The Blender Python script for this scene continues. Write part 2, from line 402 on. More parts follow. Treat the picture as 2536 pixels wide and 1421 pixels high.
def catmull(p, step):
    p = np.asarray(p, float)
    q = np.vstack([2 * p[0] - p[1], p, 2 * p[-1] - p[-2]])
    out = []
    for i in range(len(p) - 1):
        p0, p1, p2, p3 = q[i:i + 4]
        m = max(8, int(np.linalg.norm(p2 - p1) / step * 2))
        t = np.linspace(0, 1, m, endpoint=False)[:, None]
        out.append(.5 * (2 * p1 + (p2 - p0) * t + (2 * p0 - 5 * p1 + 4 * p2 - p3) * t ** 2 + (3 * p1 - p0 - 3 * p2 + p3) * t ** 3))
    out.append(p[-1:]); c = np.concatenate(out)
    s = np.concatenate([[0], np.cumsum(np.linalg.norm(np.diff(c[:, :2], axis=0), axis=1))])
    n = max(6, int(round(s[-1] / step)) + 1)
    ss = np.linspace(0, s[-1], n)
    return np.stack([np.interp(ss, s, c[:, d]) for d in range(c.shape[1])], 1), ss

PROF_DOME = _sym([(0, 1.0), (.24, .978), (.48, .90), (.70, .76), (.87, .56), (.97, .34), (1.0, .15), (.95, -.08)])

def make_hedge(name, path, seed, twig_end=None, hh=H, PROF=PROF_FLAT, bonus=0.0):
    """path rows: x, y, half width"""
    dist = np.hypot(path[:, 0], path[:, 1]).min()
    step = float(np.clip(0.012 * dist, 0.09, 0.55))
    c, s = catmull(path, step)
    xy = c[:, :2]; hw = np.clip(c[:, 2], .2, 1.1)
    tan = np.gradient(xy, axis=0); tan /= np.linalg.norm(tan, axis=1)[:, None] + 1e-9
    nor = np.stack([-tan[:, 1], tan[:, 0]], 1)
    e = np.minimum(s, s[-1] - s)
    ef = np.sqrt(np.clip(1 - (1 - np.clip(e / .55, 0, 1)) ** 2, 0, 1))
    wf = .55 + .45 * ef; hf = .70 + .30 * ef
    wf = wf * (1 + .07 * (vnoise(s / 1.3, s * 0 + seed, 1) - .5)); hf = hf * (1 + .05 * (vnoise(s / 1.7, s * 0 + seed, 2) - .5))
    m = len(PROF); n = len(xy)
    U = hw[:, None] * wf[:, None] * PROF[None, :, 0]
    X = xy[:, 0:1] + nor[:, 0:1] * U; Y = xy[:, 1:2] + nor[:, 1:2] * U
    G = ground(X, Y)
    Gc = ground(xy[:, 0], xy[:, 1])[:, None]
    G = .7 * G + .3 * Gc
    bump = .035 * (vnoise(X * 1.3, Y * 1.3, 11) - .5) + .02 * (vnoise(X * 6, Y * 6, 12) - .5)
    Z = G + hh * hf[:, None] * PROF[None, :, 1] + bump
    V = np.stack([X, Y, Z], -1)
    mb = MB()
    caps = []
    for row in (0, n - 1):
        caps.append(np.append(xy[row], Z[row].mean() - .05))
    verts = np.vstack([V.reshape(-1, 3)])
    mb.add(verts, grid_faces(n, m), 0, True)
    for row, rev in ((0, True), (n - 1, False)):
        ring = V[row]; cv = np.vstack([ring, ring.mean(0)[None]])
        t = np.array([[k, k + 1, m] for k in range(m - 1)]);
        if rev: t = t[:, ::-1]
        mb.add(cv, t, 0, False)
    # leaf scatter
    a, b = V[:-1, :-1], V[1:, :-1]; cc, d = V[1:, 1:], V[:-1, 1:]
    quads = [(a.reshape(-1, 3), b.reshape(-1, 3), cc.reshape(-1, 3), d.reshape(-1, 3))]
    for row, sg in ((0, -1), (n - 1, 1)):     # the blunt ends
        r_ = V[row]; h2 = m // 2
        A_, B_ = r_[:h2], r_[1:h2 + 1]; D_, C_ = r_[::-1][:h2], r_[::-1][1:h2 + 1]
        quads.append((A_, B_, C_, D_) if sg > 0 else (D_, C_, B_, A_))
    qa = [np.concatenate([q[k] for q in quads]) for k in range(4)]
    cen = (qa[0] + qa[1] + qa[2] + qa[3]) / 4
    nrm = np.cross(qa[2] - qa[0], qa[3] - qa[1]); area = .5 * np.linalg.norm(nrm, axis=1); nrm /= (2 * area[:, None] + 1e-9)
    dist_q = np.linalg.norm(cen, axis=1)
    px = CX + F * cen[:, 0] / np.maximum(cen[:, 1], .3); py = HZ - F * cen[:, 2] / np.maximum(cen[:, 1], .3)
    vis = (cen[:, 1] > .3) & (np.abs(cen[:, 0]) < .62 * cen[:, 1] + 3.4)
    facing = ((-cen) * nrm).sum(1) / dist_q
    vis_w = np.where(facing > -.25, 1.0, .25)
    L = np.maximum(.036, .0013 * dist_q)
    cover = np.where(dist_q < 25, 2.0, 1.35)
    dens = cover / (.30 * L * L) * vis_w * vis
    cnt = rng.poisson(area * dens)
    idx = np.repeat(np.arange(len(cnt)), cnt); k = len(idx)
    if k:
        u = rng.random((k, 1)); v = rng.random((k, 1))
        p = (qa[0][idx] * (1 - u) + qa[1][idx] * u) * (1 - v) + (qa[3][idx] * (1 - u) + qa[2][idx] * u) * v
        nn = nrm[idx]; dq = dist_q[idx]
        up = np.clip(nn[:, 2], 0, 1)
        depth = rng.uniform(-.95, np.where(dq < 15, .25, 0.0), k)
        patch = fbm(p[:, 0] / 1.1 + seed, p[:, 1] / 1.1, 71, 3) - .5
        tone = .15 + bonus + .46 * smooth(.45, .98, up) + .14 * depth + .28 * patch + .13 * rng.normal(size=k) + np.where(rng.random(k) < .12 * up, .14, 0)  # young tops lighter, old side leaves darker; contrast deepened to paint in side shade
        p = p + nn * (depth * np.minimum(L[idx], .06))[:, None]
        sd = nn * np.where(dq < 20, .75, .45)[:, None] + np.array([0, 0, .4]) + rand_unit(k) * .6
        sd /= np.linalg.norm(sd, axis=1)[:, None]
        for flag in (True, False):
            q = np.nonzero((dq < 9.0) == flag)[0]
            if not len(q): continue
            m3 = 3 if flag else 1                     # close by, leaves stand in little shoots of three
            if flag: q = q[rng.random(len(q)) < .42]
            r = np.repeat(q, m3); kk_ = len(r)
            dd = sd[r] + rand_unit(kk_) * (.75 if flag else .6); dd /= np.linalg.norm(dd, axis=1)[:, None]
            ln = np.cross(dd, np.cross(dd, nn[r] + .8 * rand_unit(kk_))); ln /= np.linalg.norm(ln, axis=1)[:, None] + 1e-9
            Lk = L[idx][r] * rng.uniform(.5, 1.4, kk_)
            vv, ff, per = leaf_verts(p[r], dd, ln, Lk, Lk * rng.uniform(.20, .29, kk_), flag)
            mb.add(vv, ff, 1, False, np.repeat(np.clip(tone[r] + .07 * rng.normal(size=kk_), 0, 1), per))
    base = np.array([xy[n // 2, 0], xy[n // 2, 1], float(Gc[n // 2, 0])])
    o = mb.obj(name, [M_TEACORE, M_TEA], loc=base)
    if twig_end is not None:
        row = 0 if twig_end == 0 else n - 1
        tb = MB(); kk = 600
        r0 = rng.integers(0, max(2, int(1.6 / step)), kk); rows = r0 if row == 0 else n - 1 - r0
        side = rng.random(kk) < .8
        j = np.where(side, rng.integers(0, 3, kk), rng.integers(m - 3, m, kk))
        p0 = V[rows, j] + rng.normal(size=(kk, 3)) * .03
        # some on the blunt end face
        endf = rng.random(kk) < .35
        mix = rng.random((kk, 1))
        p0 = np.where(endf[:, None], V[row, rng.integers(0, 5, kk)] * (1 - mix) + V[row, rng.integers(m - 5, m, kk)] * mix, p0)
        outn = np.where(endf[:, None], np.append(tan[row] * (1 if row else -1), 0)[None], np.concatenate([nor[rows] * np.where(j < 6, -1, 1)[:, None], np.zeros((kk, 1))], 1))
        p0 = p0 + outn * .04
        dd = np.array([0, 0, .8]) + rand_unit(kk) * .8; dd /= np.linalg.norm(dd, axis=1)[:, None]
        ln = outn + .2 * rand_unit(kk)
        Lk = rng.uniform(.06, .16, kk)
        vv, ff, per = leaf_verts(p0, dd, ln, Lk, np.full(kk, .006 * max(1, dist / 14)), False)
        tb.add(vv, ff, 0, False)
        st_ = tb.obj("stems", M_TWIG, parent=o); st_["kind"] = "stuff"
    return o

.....

== GIVEN EXERCISE ==
Set down, without any change, only the lines from the line that holds "depth = rng.uniform(-.95, np.where(dq" through the line that holds "patch = fbm(p[:, 0]", both lines included.

== CORRECT ANSWER ==
        depth = rng.uniform(-.95, np.where(dq < 15, .25, 0.0), k)
        patch = fbm(p[:, 0] / 1.1 + seed, p[:, 1] / 1.1, 71, 3) - .5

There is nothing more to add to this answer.